Ein Herzensbuch – ruhiger, schöner Erzählstil
Ein Baum wächst in Brooklyn erzählt hauptsächlich einige Lebensjahre von Francie Nolan, als Kind bis zum jungen Erwachsenenalter. Francie wächst als Kind in einer eher armen Arbeiterfamilie auf. Von klein auf begleiten sie Bücher und das ist auch ihre grosse Leidenschaft: das Lesen. Zum Lesen hinzu kommt das Schreiben und wenn sie nicht liest, beobachtet sie die Welt. Sie muss schon als klein Verantwortung übernehmen. Ihr Vater hat nicht immer Arbeit und die Mutter geht putzen. So muss sie auf ihren kleinen Bruder Neeley aufpassen. Ein Rückblick um einige Jahre zeigt die Eltern als junge Leute, wie sie sich kennengelernt haben. Das hilft dem Verständnis für die Situation und die Beziehung. Katie, die Mutter, ist die Vernünftige. Sie kann das wenige Geld einteilen und schafft es sogar, mit System zu sparen. Jeder Cent muss umgedreht werden und meistens gibt es nur Essen, das hauptsächlich aus altbackenem Brot hergestellt wurde. Der Vater singt und tanzt – er ist ein herzensguter Mensch und gleichzeitig schwach und auf eine gewisse Weise gescheitert. Nicht im Umgang mit seiner Familie, das gar nicht. Auch die weitere Familie kommt ins Spiel, mit ihren ganz unterschiedlichen Charakteren.

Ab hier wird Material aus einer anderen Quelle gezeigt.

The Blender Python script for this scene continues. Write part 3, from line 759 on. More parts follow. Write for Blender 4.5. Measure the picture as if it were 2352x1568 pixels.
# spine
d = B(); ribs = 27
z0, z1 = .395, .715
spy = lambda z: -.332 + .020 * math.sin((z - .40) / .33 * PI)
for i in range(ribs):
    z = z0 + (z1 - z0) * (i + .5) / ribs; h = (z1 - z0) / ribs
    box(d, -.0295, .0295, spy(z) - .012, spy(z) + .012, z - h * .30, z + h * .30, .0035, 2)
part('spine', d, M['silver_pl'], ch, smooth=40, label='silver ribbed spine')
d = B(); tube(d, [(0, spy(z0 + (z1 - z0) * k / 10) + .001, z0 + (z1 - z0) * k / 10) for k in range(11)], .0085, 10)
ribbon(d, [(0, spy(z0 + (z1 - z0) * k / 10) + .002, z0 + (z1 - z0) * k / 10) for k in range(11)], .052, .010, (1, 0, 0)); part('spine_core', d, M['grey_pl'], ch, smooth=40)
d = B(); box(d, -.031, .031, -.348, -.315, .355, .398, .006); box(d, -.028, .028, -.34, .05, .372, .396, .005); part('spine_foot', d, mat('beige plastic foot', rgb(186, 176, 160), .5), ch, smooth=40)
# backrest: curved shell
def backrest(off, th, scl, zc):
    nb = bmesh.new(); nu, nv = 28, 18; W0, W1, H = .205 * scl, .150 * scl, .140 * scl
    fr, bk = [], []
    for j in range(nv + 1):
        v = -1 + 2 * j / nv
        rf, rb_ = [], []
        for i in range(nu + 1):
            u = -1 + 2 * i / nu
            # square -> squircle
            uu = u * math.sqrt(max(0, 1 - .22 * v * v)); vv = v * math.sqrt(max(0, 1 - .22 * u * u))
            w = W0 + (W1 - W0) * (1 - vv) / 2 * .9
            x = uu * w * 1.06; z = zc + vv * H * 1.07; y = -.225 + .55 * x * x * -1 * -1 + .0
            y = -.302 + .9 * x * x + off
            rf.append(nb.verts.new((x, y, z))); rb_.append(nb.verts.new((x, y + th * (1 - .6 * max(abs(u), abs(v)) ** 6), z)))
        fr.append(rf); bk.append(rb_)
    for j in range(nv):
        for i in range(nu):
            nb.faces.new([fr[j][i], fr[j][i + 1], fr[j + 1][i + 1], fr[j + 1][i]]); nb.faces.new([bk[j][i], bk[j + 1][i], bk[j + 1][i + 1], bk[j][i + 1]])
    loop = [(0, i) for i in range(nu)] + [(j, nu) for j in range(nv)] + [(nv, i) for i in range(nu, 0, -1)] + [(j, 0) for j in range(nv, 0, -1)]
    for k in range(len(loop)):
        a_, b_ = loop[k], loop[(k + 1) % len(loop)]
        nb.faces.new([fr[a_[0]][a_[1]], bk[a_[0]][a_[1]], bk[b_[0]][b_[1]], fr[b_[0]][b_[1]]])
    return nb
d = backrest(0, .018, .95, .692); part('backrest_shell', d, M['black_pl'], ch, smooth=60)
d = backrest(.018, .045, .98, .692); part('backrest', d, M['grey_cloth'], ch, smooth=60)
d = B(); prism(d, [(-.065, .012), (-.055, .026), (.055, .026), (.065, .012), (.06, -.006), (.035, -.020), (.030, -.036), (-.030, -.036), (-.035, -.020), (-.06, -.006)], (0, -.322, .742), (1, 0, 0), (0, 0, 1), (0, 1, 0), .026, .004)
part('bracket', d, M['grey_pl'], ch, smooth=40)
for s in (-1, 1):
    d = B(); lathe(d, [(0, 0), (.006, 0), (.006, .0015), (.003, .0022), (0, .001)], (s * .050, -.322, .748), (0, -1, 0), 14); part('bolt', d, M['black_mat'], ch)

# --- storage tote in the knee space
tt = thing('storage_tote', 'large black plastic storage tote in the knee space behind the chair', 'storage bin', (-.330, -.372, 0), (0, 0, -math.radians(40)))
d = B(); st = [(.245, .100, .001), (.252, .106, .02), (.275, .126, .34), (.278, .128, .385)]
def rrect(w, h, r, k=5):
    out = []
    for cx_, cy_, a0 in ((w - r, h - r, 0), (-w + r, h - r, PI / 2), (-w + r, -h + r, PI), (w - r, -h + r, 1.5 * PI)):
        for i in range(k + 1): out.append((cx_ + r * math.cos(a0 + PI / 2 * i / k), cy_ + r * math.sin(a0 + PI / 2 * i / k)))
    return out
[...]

Man erlebt Francie und ihren Bruder heranwachsen und erwachsen werden. Man kann die Entwicklung buchstäblich miterleben. Die Demütigungen, welche die Familie und ganz besonders die Kinder ärmlicher Herkunft dulden müssen, ist erschütternd. Keine Achtung. Die Wissbegierde von Francie und die Bedeutung von Bildung und Büchern ist herausragend. Francie wird ein Teenager, will ans College gehen und kann mit ihrer Intelligenz auch die Prüfungen bestehen. Schon als sehr jung (14 Jahre alt) arbeitet sie neben der Schule und verdient recht gutes Geld. Auch wenn nun der erste Weltkrieg ausbricht, geht es da weiter und es gibt Hoffnung.
Mich begeistert das Buch absolut – ich möchte sagen, in diesem Jahr mein Liebling. Es hat mich sehr berührt, mitgerissen und oft traurig gemacht. Gescheiterte Existenzen, die schwierigen Lebensumstände und die gesellschaftlichen Widrigkeiten haben mir zu schaffen gemacht. Das Buch ist in einem ruhigen Erzählstil geschrieben. Alles kommt authentisch daher. Es gibt keine dramatischen Darstellungen Ereignissen und Begegnungen, die Prise Humor ist genau so ruhig eingebettet wie die Tränen.
Die Charaktere sind sorgfältig ausgearbeitet, jeder in seiner eigenen Art, unverkennbar und völlig passend auch mit ihrer Lebenseinstellung und der Art, anderen Menschen und dem Leben zu begegnen.
Das Buch hat mich von der ersten bis zur letzten Seite in den Bann gezogen und auch jetzt noch schwingt es mit. Oft hat mich das Lesen auch traurig zurückgelassen, im Denken daran, dass es sehr wirklichkeitsnah ist und das Leben vieler Menschen ein Drama mit ruhigem Erzählstil ist.
Ein Buch mit Herz, welches das Herz berührt. Eine absolute Lesensempfehlung!